-- begin --
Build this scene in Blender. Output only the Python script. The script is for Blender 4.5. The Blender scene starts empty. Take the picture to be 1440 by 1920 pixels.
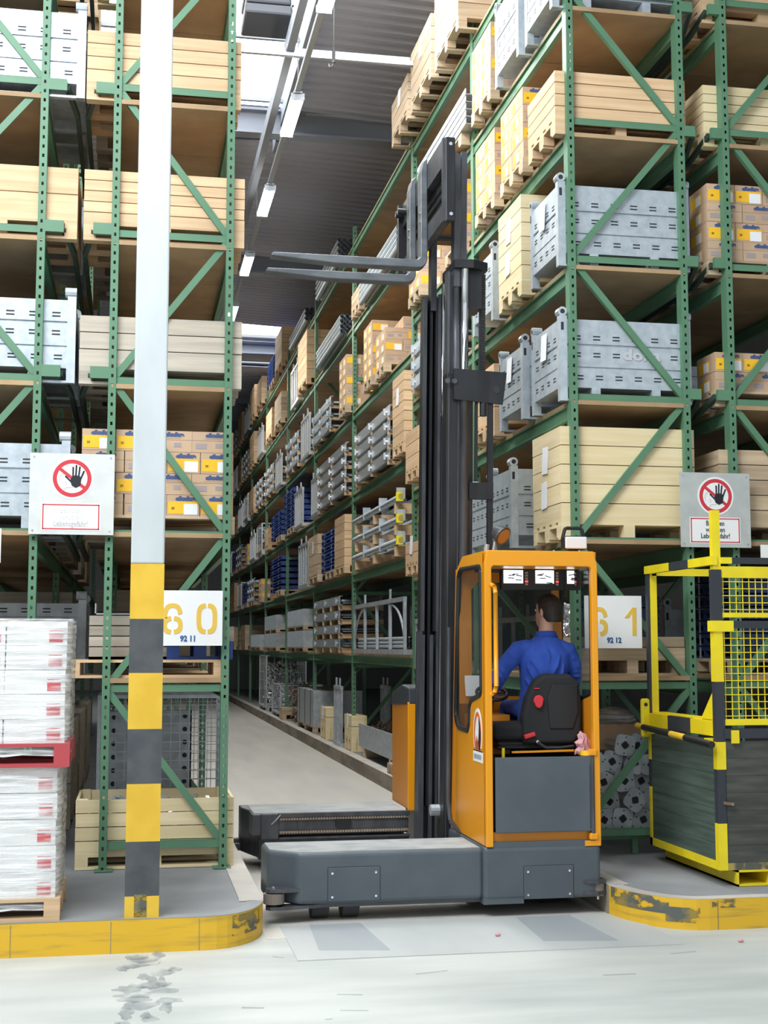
import bpy, math, random
from math import sin, cos, pi, radians, sqrt
from mathutils import Vector, Matrix
random.seed(7)
S = bpy.context.scene
COL = S.collection

# ------------------------------------------------------------------ camera
psi, th = radians(10.579), radians(5.711)
cam = bpy.data.cameras.new('camera'); co = bpy.data.objects.new('camera', cam); COL.objects.link(co)
co.location = (0, 0, 1.95); co.rotation_euler = (pi / 2 + th, 0, -psi)
cam.sensor_fit = 'VERTICAL'; cam.sensor_height = 36; cam.lens = 36 * 2520 / 1920
cam.clip_end = 300
S.camera = co

# ------------------------------------------------------------------ world, lights, exposure
W = bpy.data.worlds.new('daylight'); S.world = W; W.use_nodes = True
W.node_tree.nodes['Background'].inputs[0].default_value = (.9, .96, 1, 1)
W.node_tree.nodes['Background'].inputs[1].default_value = .55

def area(name, loc, target, sx, sy, power, col=(1, 1, 1)):
    l = bpy.data.lights.new(name, 'AREA'); l.shape = 'RECTANGLE'; l.size = sx; l.size_y = sy; l.energy = power; l.color = col
    o = bpy.data.objects.new(name, l); COL.objects.link(o); o.location = loc
    o.rotation_euler = (Vector(target) - Vector(loc)).to_track_quat('-Z', 'Y').to_euler()
    return o
area('rooflight_over_cross_aisle', (-3.4, 5.0, 9.7), (-1.0, 9.6, 2.5), 6, 4, 1000, (.93, .97, 1))
area('rooflight_over_aisle', (1.1, 14.5, 10.2), (1.5, 14.5, 0), 2.0, 10, 560, (.93, .97, 1))
S.view_settings.view_transform = 'Standard'; S.view_settings.look = 'None'
S.view_settings.gamma = 1; S.view_settings.exposure = 0.55
try: S.view_settings.use_curve_mapping = False
except Exception: pass

# ------------------------------------------------------------------ materials
def mk(name, col, rough=.6, metal=0, var=0, bump=0, scale=(8, 8, 8), col2=None, lo=.4, hi=.6, spec=.5, rnd=0, detail=4):
    m = bpy.data.materials.new(name); m.use_nodes = True
    N = m.node_tree.nodes; L = m.node_tree.links; b = N['Principled BSDF']
    b.inputs['Base Color'].default_value = (*col, 1); b.inputs['Roughness'].default_value = rough
    b.inputs['Metallic'].default_value = metal; b.inputs['Specular IOR Level'].default_value = spec
    if col2 or rnd or bump:
        tc = N.new('ShaderNodeTexCoord'); mp = N.new('ShaderNodeMapping'); mp.inputs['Scale'].default_value = scale
        oi = N.new('ShaderNodeObjectInfo')
        vm = N.new('ShaderNodeVectorMath'); vm.operation = 'ADD'
        mu = N.new('ShaderNodeMath'); mu.operation = 'MULTIPLY'; mu.inputs[1].default_value = 57
        L.new(oi.outputs['Random'], mu.inputs[0])
        L.new(tc.outputs['Object'], mp.inputs[0]); L.new(mp.outputs[0], vm.inputs[0]); L.new(mu.outputs[0], vm.inputs[1])
        nz = N.new('ShaderNodeTexNoise'); nz.inputs['Scale'].default_value = 1; nz.inputs['Detail'].default_value = detail
        L.new(vm.outputs[0], nz.inputs['Vector'])
        out = None
        if col2:
            mr = N.new('ShaderNodeMapRange'); mr.inputs[1].default_value = lo; mr.inputs[2].default_value = hi
            L.new(nz.outputs[0], mr.inputs[0])
            mx = N.new('ShaderNodeMix'); mx.data_type = 'RGBA'
            mx.inputs[6].default_value = (*col, 1); mx.inputs[7].default_value = (*col2, 1)
            L.new(mr.outputs[0], mx.inputs[0]); out = mx.outputs[2]
        if rnd:
            hs = N.new('ShaderNodeHueSaturation')
            if out: L.new(out, hs.inputs['Color'])
            else: hs.inputs['Color'].default_value = (*col, 1)
            m2 = N.new('ShaderNodeMapRange'); m2.inputs[3].default_value = 1 - rnd; m2.inputs[4].default_value = 1 + rnd
            L.new(oi.outputs['Random'], m2.inputs[0]); L.new(m2.outputs[0], hs.inputs['Value']); out = hs.outputs[0]
        if out: L.new(out, b.inputs['Base Color'])
        if bump:
            bp = N.new('ShaderNodeBump'); bp.inputs['Strength'].default_value = bump; bp.inputs['Distance'].default_value = .02
            L.new(nz.outputs[0], bp.inputs['Height']); L.new(bp.outputs[0], b.inputs['Normal'])
    return m
def emit(name, col, s):
    m = mk(name, col); b = m.node_tree.nodes['Principled BSDF']
    b.inputs['Emission Color'].default_value = (*col, 1); b.inputs['Emission Strength'].default_value = s
    return m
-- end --
Reproduce the listing word for word and omit its pictures.

Exercise result:
Build this scene in Blender. Output only the Python script. The script is for Blender 4.5. The Blender scene starts empty. Take the picture to be 1440 by 1920 pixels.
import bpy, math, random
from math import sin, cos, pi, radians, sqrt
from mathutils import Vector, Matrix
random.seed(7)
S = bpy.context.scene
COL = S.collection

# ------------------------------------------------------------------ camera
psi, th = radians(10.579), radians(5.711)
cam = bpy.data.cameras.new('camera'); co = bpy.data.objects.new('camera', cam); COL.objects.link(co)
co.location = (0, 0, 1.95); co.rotation_euler = (pi / 2 + th, 0, -psi)
cam.sensor_fit = 'VERTICAL'; cam.sensor_height = 36; cam.lens = 36 * 2520 / 1920
cam.clip_end = 300
S.camera = co

# ------------------------------------------------------------------ world, lights, exposure
W = bpy.data.worlds.new('daylight'); S.world = W; W.use_nodes = True
W.node_tree.nodes['Background'].inputs[0].default_value = (.9, .96, 1, 1)
W.node_tree.nodes['Background'].inputs[1].default_value = .55

def area(name, loc, target, sx, sy, power, col=(1, 1, 1)):
    l = bpy.data.lights.new(name, 'AREA'); l.shape = 'RECTANGLE'; l.size = sx; l.size_y = sy; l.energy = power; l.color = col
    o = bpy.data.objects.new(name, l); COL.objects.link(o); o.location = loc
    o.rotation_euler = (Vector(target) - Vector(loc)).to_track_quat('-Z', 'Y').to_euler()
    return o
area('rooflight_over_cross_aisle', (-3.4, 5.0, 9.7), (-1.0, 9.6, 2.5), 6, 4, 1000, (.93, .97, 1))
area('rooflight_over_aisle', (1.1, 14.5, 10.2), (1.5, 14.5, 0), 2.0, 10, 560, (.93, .97, 1))
S.view_settings.view_transform = 'Standard'; S.view_settings.look = 'None'
S.view_settings.gamma = 1; S.view_settings.exposure = 0.55
try: S.view_settings.use_curve_mapping = False
except Exception: pass

# ------------------------------------------------------------------ materials
def mk(name, col, rough=.6, metal=0, var=0, bump=0, scale=(8, 8, 8), col2=None, lo=.4, hi=.6, spec=.5, rnd=0, detail=4):
    m = bpy.data.materials.new(name); m.use_nodes = True
    N = m.node_tree.nodes; L = m.node_tree.links; b = N['Principled BSDF']
    b.inputs['Base Color'].default_value = (*col, 1); b.inputs['Roughness'].default_value = rough
    b.inputs['Metallic'].default_value = metal; b.inputs['Specular IOR Level'].default_value = spec
    if col2 or rnd or bump:
        tc = N.new('ShaderNodeTexCoord'); mp = N.new('ShaderNodeMapping'); mp.inputs['Scale'].default_value = scale
        oi = N.new('ShaderNodeObjectInfo')
        vm = N.new('ShaderNodeVectorMath'); vm.operation = 'ADD'
        mu = N.new('ShaderNodeMath'); mu.operation = 'MULTIPLY'; mu.inputs[1].default_value = 57
        L.new(oi.outputs['Random'], mu.inputs[0])
        L.new(tc.outputs['Object'], mp.inputs[0]); L.new(mp.outputs[0], vm.inputs[0]); L.new(mu.outputs[0], vm.inputs[1])
        nz = N.new('ShaderNodeTexNoise'); nz.inputs['Scale'].default_value = 1; nz.inputs['Detail'].default_value = detail
        L.new(vm.outputs[0], nz.inputs['Vector'])
        out = None
        if col2:
            mr = N.new('ShaderNodeMapRange'); mr.inputs[1].default_value = lo; mr.inputs[2].default_value = hi
            L.new(nz.outputs[0], mr.inputs[0])
            mx = N.new('ShaderNodeMix'); mx.data_type = 'RGBA'
            mx.inputs[6].default_value = (*col, 1); mx.inputs[7].default_value = (*col2, 1)
            L.new(mr.outputs[0], mx.inputs[0]); out = mx.outputs[2]
        if rnd:
            hs = N.new('ShaderNodeHueSaturation')
            if out: L.new(out, hs.inputs['Color'])
            else: hs.inputs['Color'].default_value = (*col, 1)
            m2 = N.new('ShaderNodeMapRange'); m2.inputs[3].default_value = 1 - rnd; m2.inputs[4].default_value = 1 + rnd
            L.new(oi.outputs['Random'], m2.inputs[0]); L.new(m2.outputs[0], hs.inputs['Value']); out = hs.outputs[0]
        if out: L.new(out, b.inputs['Base Color'])
        if bump:
            bp = N.new('ShaderNodeBump'); bp.inputs['Strength'].default_value = bump; bp.inputs['Distance'].default_value = .02
            L.new(nz.outputs[0], bp.inputs['Height']); L.new(bp.outputs[0], b.inputs['Normal'])
    return m
def emit(name, col, s):
    m = mk(name, col); b = m.node_tree.nodes['Principled BSDF']
    b.inputs['Emission Color'].default_value = (*col, 1); b.inputs['Emission Strength'].default_value = s
    return m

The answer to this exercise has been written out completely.